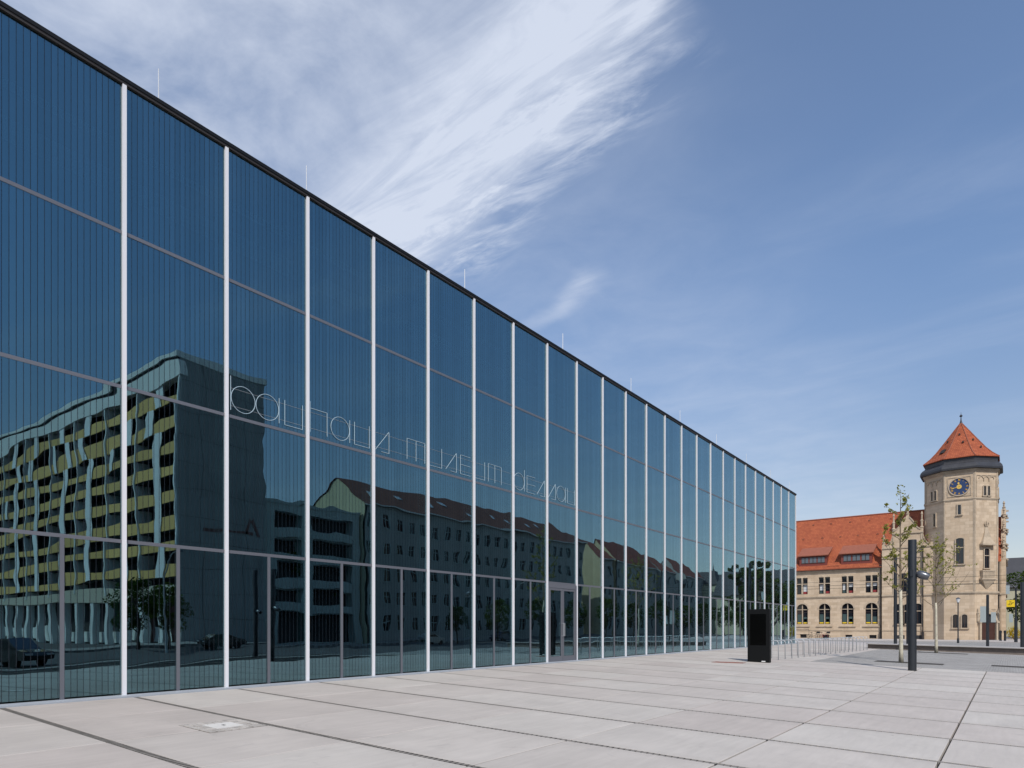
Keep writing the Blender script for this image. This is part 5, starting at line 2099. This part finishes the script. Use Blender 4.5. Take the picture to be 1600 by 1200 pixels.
def car(x, y, rz, paint, label):
    z = hz(x, y) - .15
    c = thing('parked_car', label, 'car', (x, y, z), 'cars parked across the street', rz)
    if not CAR:
        fr = F((0, 0, 0), (0, 1, 0), (0, 0, 1), (1, 0, 0))
        m = MB()
        body = [(-2.1, .35), (-2.15, .7), (-2.0, .92), (-1.2, 1.0), (1.5, 1.0), (2.05, .88), (2.15, .6), (2.1, .32)]
        m.prism(fr, body, -.85, .85)
        m.prism(fr, [(-1.75, .98), (-1.05, 1.47), (.55, 1.50), (1.35, 1.02)][::-1], -.70, .70)
        CAR['body'] = m
        m = MB()
        m.prism(fr, [(-1.45, 1.04), (-.98, 1.39), (.48, 1.42), (1.08, 1.05)][::-1], -.712, .712)
        CAR['glass'] = m
        m = MB()
        for u in (-1.30, 1.32):
            for n in (-.86, .64):
                m.disc(fr, u, .32, .32, n, n + .22, 16)
        CAR['wheels'] = m
        m = MB()
        for s in (-.6, .6):
            m.box(s - .2, s + .2, -2.17, -2.08, .66, .80)
            m.box(s - .2, s + .2, 2.05, 2.16, .62, .76)
        CAR['lamps'] = m
    for nm, mt in (('body', M[paint]), ('glass', M['car_glass']), ('wheels', M['tyre_rubber']), ('lamps', M['car_lamp'])):
        o = bpy.data.objects.new(nm, CAR[nm].mesh(nm, mt))
        o.parent = c
        COL.objects.link(o)


car(45.0, 33.0, R(4), 'car_black', 'black car mirrored in front of the dark end wall')
car(32.0, 13.0, R(70), 'car_black', 'black car mirrored low at the left edge of the glass')
car(47.0, 63.0, R(0), 'car_silver', 'silver car mirrored in the panes left of the door')
car(48.0, 80.0, R(0), 'car_blue', 'dark blue car mirrored right of the silver car')

# street lamp masts with curved arms across the street
for (x, y, lb) in ((43.0, 76.0, 'curved arm street lamp mirrored above the museum door'), (43.5, 27.0, 'curved arm street lamp mirrored before the yellow balconies')):
    z = hz(x, y) - .15
    s = thing('street_lamp', lb, 'street lamp', (x, y, z), 'street lamps across the street')
    m = MB()
    m.tube([(x, y, z), (x, y, z + 6.5), (x - .4, y, z + 7.6), (x - 1.4, y, z + 8.3), (x - 2.4, y, z + 8.5)], [.09, .06, .05, .045, .04], 8)
    part('mast', m, M['galvanised_steel'], s, smooth=True)
    m = MB()
    m.box(x - 3.1, x - 2.3, y - .13, y + .13, z + 8.42, z + 8.56)
    part('lamp_head', m, M['lamp_grey'], s)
++++++
→ Exercise brief
Select all lines in the listing that include the word "part".

→ Complete answer
Keep writing the Blender script for this image. This is part 5, starting at line 2099. This part finishes the script. Use Blender 4.5. Take the picture to be 1600 by 1200 pixels.
    part('mast', m, M['galvanised_steel'], s, smooth=True)
    part('lamp_head', m, M['lamp_grey'], s)